Friday, December 13, 2013

Beauty: Let it Kill You

Heather King has linked to a very good essay by English pianist James Rhodes, published a few months ago in the Guardian, about the sacrifices, existential and ethical as well as physical and material, that Rhodes has made in order to be a musician. Rhodes writes (quite accurately, as any working classical musician or singer can tell you):

My life involves endless hours of repetitive and frustrating practising, lonely hotel rooms, dodgy pianos, aggressively bitchy reviews, isolation, confusing airline reward programmes, physiotherapy, stretches of nervous boredom (counting ceiling tiles backstage as the house slowly fills up) punctuated by short moments of extreme pressure (playing 120,000 notes from memory in the right order with the right fingers, the right sound, the right pedalling while chatting about the composers and pieces and knowing there are critics, recording devices, my mum, the ghosts of the past, all there watching) . . . And yet. The indescribable reward of taking a bunch of ink on paper from the shelf at Chappell of Bond Street. Tubing it home, setting the score, pencil, coffee and ashtray on the piano and emerging a few days, weeks or months later able to perform something that some mad, genius, lunatic of a composer 300 years ago heard in his head while out of his mind with grief or love or syphilis. A piece of music that will always baffle the greatest minds in the world, that simply cannot be made sense of, that is still living and floating in the ether and will do so for yet more centuries to come. That is extraordinary.

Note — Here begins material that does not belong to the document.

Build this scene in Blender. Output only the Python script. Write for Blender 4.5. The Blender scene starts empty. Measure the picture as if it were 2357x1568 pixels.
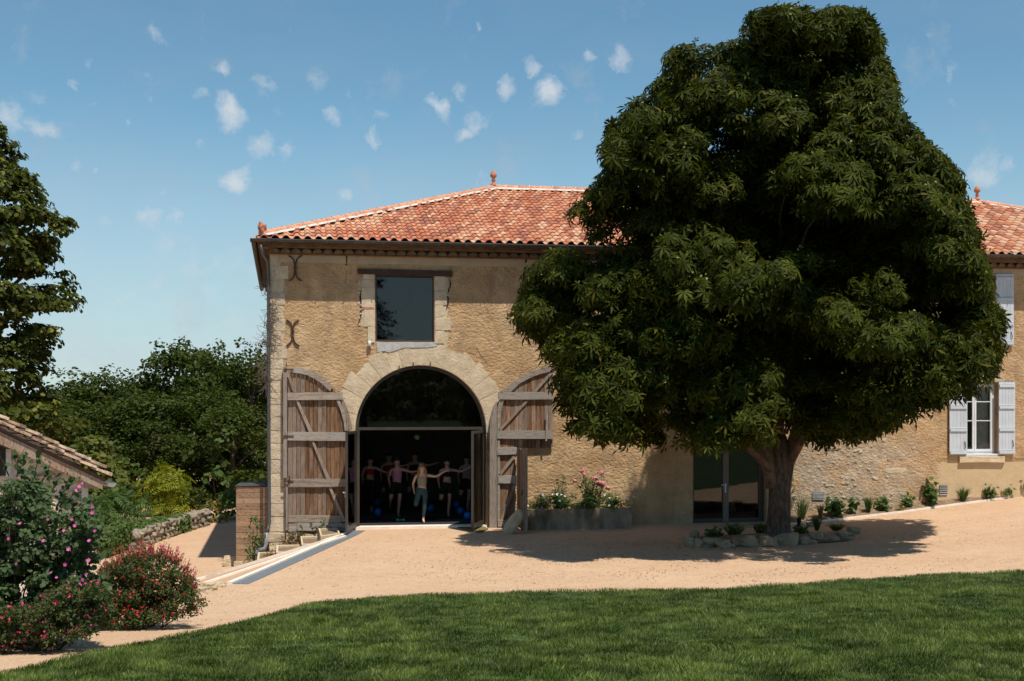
import bpy, bmesh, math, random
import numpy as np
from mathutils import Vector, Matrix, noise
from mathutils.geometry import tessellate_polygon
R = random.Random(7)
SC = bpy.context.scene
COL = SC.collection
# ------------------------------------------------------------------ camera
TH = math.atan(.177); CT, ST = math.cos(TH), math.sin(TH)
FPX, CX, HY, Z0 = 3000., 1178.5, 930., 36.6
CAM = Vector((-Z0*ST, -Z0*CT, 3.45))
cd = bpy.data.cameras.new('camera'); cam = bpy.data.objects.new('camera', cd); COL.objects.link(cam)
cd.sensor_width = 36; cd.lens = FPX/2357*36; cd.shift_y = (HY-784)/2357; cd.clip_end = 3000; cd.clip_start = .1
cam.location = CAM; cam.rotation_euler = (math.pi/2, 0, -TH); SC.camera = cam
# ------------------------------------------------------------------ light
SUN_TRAVEL = Vector((-.18, .43, -1)).normalized()
to_sun = -SUN_TRAVEL
elev = math.asin(to_sun.z); azim = math.atan2(to_sun.x, to_sun.y)
sl = bpy.data.lights.new('sun', 'SUN'); sl.energy = 5.0; sl.angle = math.radians(.55); sl.color = (1, .93, .82)
so = bpy.data.objects.new('sun', sl); COL.objects.link(so)
so.rotation_euler = SUN_TRAVEL.to_track_quat('-Z', 'Y').to_euler(); so.location = (0, -20, 40)
W = bpy.data.worlds.new('World'); SC.world = W; W.use_nodes = True
wt = W.node_tree; wn = wt.nodes; wl = wt.links
for n in list(wn): wn.remove(n)
sky = wn.new('ShaderNodeTexSky'); sky.sky_type = 'NISHITA'; sky.sun_disc = False
sky.sun_elevation = elev; sky.sun_rotation = azim; sky.air_density = 1.0; sky.dust_density = 0.; sky.ozone_density = 1.0
tcw = wn.new('ShaderNodeTexCoord')
def wmath(op, a, b=None, clamp=False):
    n = wn.new('ShaderNodeMath'); n.operation = op; n.use_clamp = clamp
    for i, v in enumerate((a, b)):
        if v is None: continue
        if isinstance(v, (int, float)): n.inputs[i].default_value = v
        else: wl.new(v, n.inputs[i])
    return n.outputs[0]
def wmix(fac, a, b, typ='MIX'):
    n = wn.new('ShaderNodeMix'); n.data_type = 'RGBA'; n.blend_type = typ
    for s, v in ((n.inputs[0], fac), (n.inputs[6], a), (n.inputs[7], b)):
        if isinstance(v, (int, float)): s.default_value = v
        elif isinstance(v, tuple): s.default_value = v + (1,)
        else: wl.new(v, s)
    return n.outputs[2]
def wnoise(vec, sc, det=6, rough=.6, dist=0.):
    n = wn.new('ShaderNodeTexNoise'); n.inputs['Scale'].default_value = sc; n.inputs['Detail'].default_value = det
    n.inputs['Roughness'].default_value = rough; n.inputs['Distortion'].default_value = dist; wl.new(vec, n.inputs['Vector'])
    return n.outputs['Fac']
def pdir(px, py):
    u, v = (px-CX)/FPX, (HY-py)/FPX
    return Vector((u*CT+ST, -u*ST+CT, v)).normalized()
wdir = tcw.outputs['Generated']
# warped direction for ragged cloud outlines
wn1 = wn.new('ShaderNodeTexNoise'); wn1.inputs['Scale'].default_value = 26; wn1.inputs['Detail'].default_value = 5; wn1.inputs['Roughness'].default_value = .62
wl.new(wdir, wn1.inputs['Vector'])
sb = wn.new('ShaderNodeVectorMath'); sb.operation = 'SUBTRACT'; wl.new(wn1.outputs['Color'], sb.inputs[0]); sb.inputs[1].default_value = (.5, .5, .5)
sm = wn.new('ShaderNodeVectorMath'); sm.operation = 'SCALE'; wl.new(sb.outputs[0], sm.inputs[0]); sm.inputs['Scale'].default_value = .034
ad = wn.new('ShaderNodeVectorMath'); ad.operation = 'ADD'; wl.new(wdir, ad.inputs[0]); wl.new(sm.outputs[0], ad.inputs[1])
wvec = ad.outputs[0]
clouds = [(25,265,36,.8),(95,290,28,.6),(520,262,34,1),(605,335,34,1),(548,412,30,1),(675,338,22,.5),(768,275,20,.8),(860,325,22,.7),
 (510,165,20,.6),(605,180,26,.5),(735,175,26,.4),(1010,240,28,.8),(1060,215,24,.6),(1075,300,22,.9),(1100,270,30,.8),(1162,200,30,.7),
 (1268,218,38,1),(1430,145,34,.9),(1362,122,18,.8),(1228,165,22,.8),(1340,318,18,.6),(350,488,30,.9),(405,505,24,.6),(245,510,22,.5),
 (2255,395,36,.8),(2180,170,24,.5),(2310,380,24,.5),(2200,240,20,.4),(470,668,26,.5),(365,638,20,.5),(500,600,22,.4),(370,80,22,.5),
 (815,215,22,.4),(1090,415,28,.4),(440,320,18,.4),(740,385,24,.4),(655,238,18,.3),(1300,300,16,.5),(90,225,26,.3),(575,565,26,.4),(880,280,14,.5)]
rc = random.Random(12)
clouds += [(rc.uniform(150, 1500), 40+430*rc.random(), rc.uniform(9, 19), rc.uniform(.28, .55)) for _ in range(22)] + [(rc.uniform(2080, 2340), rc.uniform(80, 420), rc.uniform(10, 20), .4) for _ in range(4)] + [(rc.uniform(180, 620), rc.uniform(560, 760), rc.uniform(25, 60), .34) for _ in range(9)]
acc = None
for (px, py, r, a) in clouds:
    d = pdir(px, py); dn = wn.new('ShaderNodeVectorMath'); dn.operation = 'DISTANCE'
    wl.new(wvec, dn.inputs[0]); dn.inputs[1].default_value = d
    mr = wn.new('ShaderNodeMapRange'); mr.interpolation_type = 'SMOOTHSTEP'
    wl.new(dn.outputs['Value'], mr.inputs[0]); mr.inputs[1].default_value = 0; mr.inputs[2].default_value = r/FPX*1.7
    mr.inputs[3].default_value = a; mr.inputs[4].default_value = 0
    acc = mr.outputs[0] if acc is None else wmath('MAXIMUM', acc, mr.outputs[0])
frag = wnoise(wvec, 55, 9, .66)
cl = wmath('MULTIPLY', wmath('SUBTRACT', wmath('ADD', acc, wmath('MULTIPLY', wmath('SUBTRACT', frag, .5), 2.2)), .20), 1.05, True)
cl = wmath('MULTIPLY', cl, wmath('MULTIPLY', acc, 2.5, True))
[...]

The "and yet" part is one of the great, secret pleasures, I think, of any classical musician's life. There is a quiet but profound elation at opening a fresh piece of music and settling in to work. A young musician, to paraphrase Stanislavsky, practices his art because he loves to hear himself in it; but as you advance in that art, you begin to fall in love with practice itself. You come to love the protecting walls of even of the most moldy practice rooms, the ones with the broken piano benches, the missing ceiling tiles, and the garbage cans stuffed with half-full cups of deli coffee; such places become your kingdom of solitude, your secret laboratory, the place where you shuck off the shell of the mundane world and become better than you are. And you also come to love the methods, the process of taking apart a piece: phrase by phrase, working those phrases backwards, forwards, in triplets, in dotted rhythm, in reverse dotted rhythm, using different vowel sounds, in different keys, etc. Maybe the dawn of this very particular kind of love is one of the reasons classical musicians appear to exhibit more autistic traits than the general population.    

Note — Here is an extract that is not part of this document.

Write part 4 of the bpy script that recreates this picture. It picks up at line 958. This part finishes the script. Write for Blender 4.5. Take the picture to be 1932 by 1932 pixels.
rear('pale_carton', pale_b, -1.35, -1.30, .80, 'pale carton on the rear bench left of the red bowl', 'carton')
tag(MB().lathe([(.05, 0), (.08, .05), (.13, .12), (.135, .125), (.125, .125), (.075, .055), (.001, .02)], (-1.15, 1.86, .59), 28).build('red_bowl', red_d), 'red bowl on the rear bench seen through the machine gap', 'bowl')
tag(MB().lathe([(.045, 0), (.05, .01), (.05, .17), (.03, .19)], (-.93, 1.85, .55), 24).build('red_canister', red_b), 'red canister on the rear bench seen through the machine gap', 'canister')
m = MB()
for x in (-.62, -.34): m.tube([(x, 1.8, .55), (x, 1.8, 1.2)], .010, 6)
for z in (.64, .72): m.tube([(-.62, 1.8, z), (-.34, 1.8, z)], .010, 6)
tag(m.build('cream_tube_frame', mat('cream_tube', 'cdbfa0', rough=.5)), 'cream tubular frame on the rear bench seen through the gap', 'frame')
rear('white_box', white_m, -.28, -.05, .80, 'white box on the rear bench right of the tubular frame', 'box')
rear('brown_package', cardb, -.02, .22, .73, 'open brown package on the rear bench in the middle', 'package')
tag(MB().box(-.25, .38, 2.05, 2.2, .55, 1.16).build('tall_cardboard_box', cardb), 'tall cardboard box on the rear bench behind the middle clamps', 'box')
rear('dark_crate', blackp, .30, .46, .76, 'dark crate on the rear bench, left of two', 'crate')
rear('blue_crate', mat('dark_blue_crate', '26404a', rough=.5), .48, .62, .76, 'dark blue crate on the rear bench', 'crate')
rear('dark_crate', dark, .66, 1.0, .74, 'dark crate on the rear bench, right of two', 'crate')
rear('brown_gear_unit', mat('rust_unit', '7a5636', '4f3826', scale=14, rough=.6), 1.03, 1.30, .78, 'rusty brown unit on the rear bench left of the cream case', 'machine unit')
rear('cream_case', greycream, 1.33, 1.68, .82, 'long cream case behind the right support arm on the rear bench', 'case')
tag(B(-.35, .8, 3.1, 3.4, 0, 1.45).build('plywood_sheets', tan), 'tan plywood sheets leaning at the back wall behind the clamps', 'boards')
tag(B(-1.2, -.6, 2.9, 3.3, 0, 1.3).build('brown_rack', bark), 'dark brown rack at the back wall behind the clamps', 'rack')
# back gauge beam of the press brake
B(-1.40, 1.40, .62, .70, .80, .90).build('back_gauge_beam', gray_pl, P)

Using Rhodes's essay as a starting point, Heather suggests that the necessary sacrifices an artist makes -- the eschewing, or the loss, of love, financial security, success, and emotional stability -- can be a unique imitation of Christ:

If you want to be an artist, you have to be willing to be totally ripped apart. Maybe that's why we don't have more Catholic writers (and painters, and poets, and composers, and musicians). Maybe we lack the willingness to be ripped apart...to let grace work its violence on us. To wait for a wedding that may or may not ever come, practicing, practicing, practicing. Preparing, hoping, praying, waiting. . . . There is nothing more Catholic than letting ourselves be killed by love. 

Indeed, though one often hears platitudinous reassurances from teachers and mentors that you don't HAVE to to be unhappy to be an artist, one sometimes suspects that these mentors are just trying to stave off the ruining of their students' lives. Who are these happy artists our teachers allege exist? And do we admire them? Edvard Munch said, "Without anxiety and illness, I am a ship without a rudder. . . .My sufferings are part of my self and my art. They are indistinguishable from me, and their destruction would destroy my art." Conversely, Gustave Flaubert wrote:  "To be stupid, selfish, and have good health are three requirements for happiness, though if stupidity is lacking, all is lost."

Beethoven is known to have been a difficult and not very nice guy who was at times wildly unhappy, unhappy to the point of suicide when he realized that his hearing loss would eventually be profound deafness. He wrote in 1802, in a letter found after his death which has become known as the Heiligenstadt Testament:


Divine One thou lookest into my inmost soul, thou knowest it, thou knowest that love of man and desire to do good live therein. . . . With joy I hasten towards death [but]  if it comes before I shall have had an opportunity to show all my artistic capacities it will still come too early for me despite my hard fate and I shall probably wish it had come later - but even then I am satisfied, will it not free me from my state of endless suffering? Come when thou will I shall meet thee bravely. - Farewell and do not wholly forget me when I am dead.

To echo Heather's point, the sacrifice that Beethoven made in his terrible unhappiness -- the decision to forestall his own longed-for death and to continue living a life of suffering until he had brought out of himself all the beauty that he wanted to give to humanity -- is Christ-like. 

I'm not sure that great art and happiness are compatible, and, for the selfish reason that I get to be wrenched open by the  profound understanding of the human spirit that is evident in his playing, I'm rather glad that James Rhodes does not live a bourgeois life of comfort and forced good cheer.